**SUPPLIED DATA**
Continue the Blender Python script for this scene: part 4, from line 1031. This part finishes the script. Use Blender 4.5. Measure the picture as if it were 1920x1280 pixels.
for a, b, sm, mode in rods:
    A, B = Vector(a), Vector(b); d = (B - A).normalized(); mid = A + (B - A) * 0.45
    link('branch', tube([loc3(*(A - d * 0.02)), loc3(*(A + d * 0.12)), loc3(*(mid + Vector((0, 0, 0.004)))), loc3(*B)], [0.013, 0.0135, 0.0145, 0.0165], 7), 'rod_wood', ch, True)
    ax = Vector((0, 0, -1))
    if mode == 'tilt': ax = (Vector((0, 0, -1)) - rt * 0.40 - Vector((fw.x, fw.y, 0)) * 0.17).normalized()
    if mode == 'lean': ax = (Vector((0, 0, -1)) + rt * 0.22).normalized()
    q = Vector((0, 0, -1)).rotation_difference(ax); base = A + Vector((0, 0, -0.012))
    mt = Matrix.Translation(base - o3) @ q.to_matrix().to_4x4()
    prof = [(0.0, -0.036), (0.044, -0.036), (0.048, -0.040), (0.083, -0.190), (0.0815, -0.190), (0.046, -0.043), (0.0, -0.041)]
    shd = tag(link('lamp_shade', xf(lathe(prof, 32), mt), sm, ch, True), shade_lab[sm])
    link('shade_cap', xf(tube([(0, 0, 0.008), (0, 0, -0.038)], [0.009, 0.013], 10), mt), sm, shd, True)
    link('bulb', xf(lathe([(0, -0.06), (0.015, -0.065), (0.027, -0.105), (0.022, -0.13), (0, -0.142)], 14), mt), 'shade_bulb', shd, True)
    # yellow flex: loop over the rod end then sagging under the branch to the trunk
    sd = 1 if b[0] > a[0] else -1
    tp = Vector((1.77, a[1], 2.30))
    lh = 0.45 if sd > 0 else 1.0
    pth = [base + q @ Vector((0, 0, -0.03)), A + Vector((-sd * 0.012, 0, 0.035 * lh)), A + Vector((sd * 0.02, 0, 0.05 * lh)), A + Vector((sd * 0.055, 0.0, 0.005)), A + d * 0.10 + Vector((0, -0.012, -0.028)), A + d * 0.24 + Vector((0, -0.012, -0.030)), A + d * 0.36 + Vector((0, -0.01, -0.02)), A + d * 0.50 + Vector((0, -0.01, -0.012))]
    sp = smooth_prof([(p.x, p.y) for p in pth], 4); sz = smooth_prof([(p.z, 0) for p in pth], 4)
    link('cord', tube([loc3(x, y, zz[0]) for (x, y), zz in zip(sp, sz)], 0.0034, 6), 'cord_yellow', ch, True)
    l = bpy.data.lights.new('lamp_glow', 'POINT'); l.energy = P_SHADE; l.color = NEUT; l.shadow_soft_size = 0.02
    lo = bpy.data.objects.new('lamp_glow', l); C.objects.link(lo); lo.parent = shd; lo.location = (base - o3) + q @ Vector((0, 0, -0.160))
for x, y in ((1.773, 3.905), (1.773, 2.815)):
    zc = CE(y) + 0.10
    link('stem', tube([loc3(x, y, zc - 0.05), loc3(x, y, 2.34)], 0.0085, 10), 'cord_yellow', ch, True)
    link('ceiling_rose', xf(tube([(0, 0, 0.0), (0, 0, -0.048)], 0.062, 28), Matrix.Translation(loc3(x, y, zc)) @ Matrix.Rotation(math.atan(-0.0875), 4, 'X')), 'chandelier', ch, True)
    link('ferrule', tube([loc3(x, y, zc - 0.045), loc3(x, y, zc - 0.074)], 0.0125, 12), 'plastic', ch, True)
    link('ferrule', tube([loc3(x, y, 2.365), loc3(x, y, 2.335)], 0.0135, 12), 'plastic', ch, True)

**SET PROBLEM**
Repeat the data above, word for word.

**RESPONSE TO THE EXERCISE**
Continue the Blender Python script for this scene: part 4, from line 1031. This part finishes the script. Use Blender 4.5. Measure the picture as if it were 1920x1280 pixels.
for a, b, sm, mode in rods:
    A, B = Vector(a), Vector(b); d = (B - A).normalized(); mid = A + (B - A) * 0.45
    link('branch', tube([loc3(*(A - d * 0.02)), loc3(*(A + d * 0.12)), loc3(*(mid + Vector((0, 0, 0.004)))), loc3(*B)], [0.013, 0.0135, 0.0145, 0.0165], 7), 'rod_wood', ch, True)
    ax = Vector((0, 0, -1))
    if mode == 'tilt': ax = (Vector((0, 0, -1)) - rt * 0.40 - Vector((fw.x, fw.y, 0)) * 0.17).normalized()
    if mode == 'lean': ax = (Vector((0, 0, -1)) + rt * 0.22).normalized()
    q = Vector((0, 0, -1)).rotation_difference(ax); base = A + Vector((0, 0, -0.012))
    mt = Matrix.Translation(base - o3) @ q.to_matrix().to_4x4()
    prof = [(0.0, -0.036), (0.044, -0.036), (0.048, -0.040), (0.083, -0.190), (0.0815, -0.190), (0.046, -0.043), (0.0, -0.041)]
    shd = tag(link('lamp_shade', xf(lathe(prof, 32), mt), sm, ch, True), shade_lab[sm])
    link('shade_cap', xf(tube([(0, 0, 0.008), (0, 0, -0.038)], [0.009, 0.013], 10), mt), sm, shd, True)
    link('bulb', xf(lathe([(0, -0.06), (0.015, -0.065), (0.027, -0.105), (0.022, -0.13), (0, -0.142)], 14), mt), 'shade_bulb', shd, True)
    # yellow flex: loop over the rod end then sagging under the branch to the trunk
    sd = 1 if b[0] > a[0] else -1
    tp = Vector((1.77, a[1], 2.30))
    lh = 0.45 if sd > 0 else 1.0
    pth = [base + q @ Vector((0, 0, -0.03)), A + Vector((-sd * 0.012, 0, 0.035 * lh)), A + Vector((sd * 0.02, 0, 0.05 * lh)), A + Vector((sd * 0.055, 0.0, 0.005)), A + d * 0.10 + Vector((0, -0.012, -0.028)), A + d * 0.24 + Vector((0, -0.012, -0.030)), A + d * 0.36 + Vector((0, -0.01, -0.02)), A + d * 0.50 + Vector((0, -0.01, -0.012))]
    sp = smooth_prof([(p.x, p.y) for p in pth], 4); sz = smooth_prof([(p.z, 0) for p in pth], 4)
    link('cord', tube([loc3(x, y, zz[0]) for (x, y), zz in zip(sp, sz)], 0.0034, 6), 'cord_yellow', ch, True)
    l = bpy.data.lights.new('lamp_glow', 'POINT'); l.energy = P_SHADE; l.color = NEUT; l.shadow_soft_size = 0.02
    lo = bpy.data.objects.new('lamp_glow', l); C.objects.link(lo); lo.parent = shd; lo.location = (base - o3) + q @ Vector((0, 0, -0.160))
for x, y in ((1.773, 3.905), (1.773, 2.815)):
    zc = CE(y) + 0.10
    link('stem', tube([loc3(x, y, zc - 0.05), loc3(x, y, 2.34)], 0.0085, 10), 'cord_yellow', ch, True)
    link('ceiling_rose', xf(tube([(0, 0, 0.0), (0, 0, -0.048)], 0.062, 28), Matrix.Translation(loc3(x, y, zc)) @ Matrix.Rotation(math.atan(-0.0875), 4, 'X')), 'chandelier', ch, True)
    link('ferrule', tube([loc3(x, y, zc - 0.045), loc3(x, y, zc - 0.074)], 0.0125, 12), 'plastic', ch, True)
    link('ferrule', tube([loc3(x, y, 2.365), loc3(x, y, 2.335)], 0.0135, 12), 'plastic', ch, True)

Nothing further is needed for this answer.